Our RV4S was halfway though placing a PCB when the downwards looking camera (fiducial camera) just went black. Checking in 'Factory Settings' Cameras 1 and 3 (the two arm mounted cameras) are dead - just a black image. Camera 2, the upwards looking fixed camera is working but very dark as the red IR LEDs are not lighting up.
I re-seated the video card in the PC and I'm hoping it's OK as camera 3 is showing an image.
Everything else seems to be working OK. Could it be a power supply to the cameras problem?
Any ideas where to look?

Mike

I think these all run from the same 12V supply from the control box, so start there - maybe a dried up electrolytic. there is a 9V regulator on the arm board, which I think powers the fid & flying cams, or maybe it's the illumunators. 
Dimming LEDs on the other cam could also mean a short somewhere on the 12V supply.
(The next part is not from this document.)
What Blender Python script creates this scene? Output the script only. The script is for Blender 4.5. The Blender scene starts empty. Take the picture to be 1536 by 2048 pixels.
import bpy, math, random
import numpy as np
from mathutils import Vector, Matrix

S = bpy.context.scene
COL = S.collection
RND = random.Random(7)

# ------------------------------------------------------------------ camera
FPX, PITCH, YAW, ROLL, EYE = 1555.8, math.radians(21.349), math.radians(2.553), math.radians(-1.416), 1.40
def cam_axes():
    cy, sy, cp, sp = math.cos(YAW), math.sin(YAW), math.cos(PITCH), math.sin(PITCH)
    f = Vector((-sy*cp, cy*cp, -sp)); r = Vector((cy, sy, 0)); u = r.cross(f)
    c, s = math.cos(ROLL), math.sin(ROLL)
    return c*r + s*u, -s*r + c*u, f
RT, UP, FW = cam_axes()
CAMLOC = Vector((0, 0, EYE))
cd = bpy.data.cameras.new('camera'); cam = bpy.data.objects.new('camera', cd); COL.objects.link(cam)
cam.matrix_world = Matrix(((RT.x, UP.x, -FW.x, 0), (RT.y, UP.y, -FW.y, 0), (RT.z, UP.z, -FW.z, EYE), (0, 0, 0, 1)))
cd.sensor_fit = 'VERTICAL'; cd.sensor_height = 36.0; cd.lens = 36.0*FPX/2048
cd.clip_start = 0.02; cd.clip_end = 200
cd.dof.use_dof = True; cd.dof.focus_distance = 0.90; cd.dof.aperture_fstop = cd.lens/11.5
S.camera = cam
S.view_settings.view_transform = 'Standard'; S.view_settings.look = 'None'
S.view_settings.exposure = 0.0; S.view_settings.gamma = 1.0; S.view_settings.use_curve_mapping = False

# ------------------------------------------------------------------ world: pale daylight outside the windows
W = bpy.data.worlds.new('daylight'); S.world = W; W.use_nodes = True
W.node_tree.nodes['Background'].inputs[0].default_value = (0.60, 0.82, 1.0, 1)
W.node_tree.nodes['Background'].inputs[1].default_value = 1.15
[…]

I have a feeling the upward cam may be powered from the video card.
The LEDs for the upward cam are switched, by a relay on the arm board, so I'd sugest starting there.

Gopher

Very unlikely to be the problem in this instance, but the camera cables on the Arm are not exactly well assembled (or weren't on ours at any rate) and do occasionally need redoing.

SkyWalker

I have had problems on two different machines with cameras not working, sometimes on power up they dont work and they have cut out and gone black in the middle of a job.

Both these faults were traced back to faulty soldered joints at the pins in the 'D' type connectors at the back of the PC.

Pins were cleaned and joints redone and not had any problems since.

P968CS

I've solved it! Problem was no 9 Volts to the 2 cameras in the arm. This is generated from a 7809 on flying leads from the arm PCB. Ohming it showed a dead short from 9 Volts to ground. I traced the 9 Volt line back to pin 34 on the 37 way D type connector on the main control box in the bottom of the system.
Problem was a schottky diode gone short circuit on the main PCB. This is part of a DC-DC converter circuit which looks like it is switched on by the 9 Volts as the 9 volt track goes to the 'feedback' pin of the IC at the heart of the circuit.
New diode bought from Farnell and I took the opportunity to replace all the electrolytics with new 105°C variety as they are getting 'long in the tooth'.

All working fine now. Many thanks for your help and advice!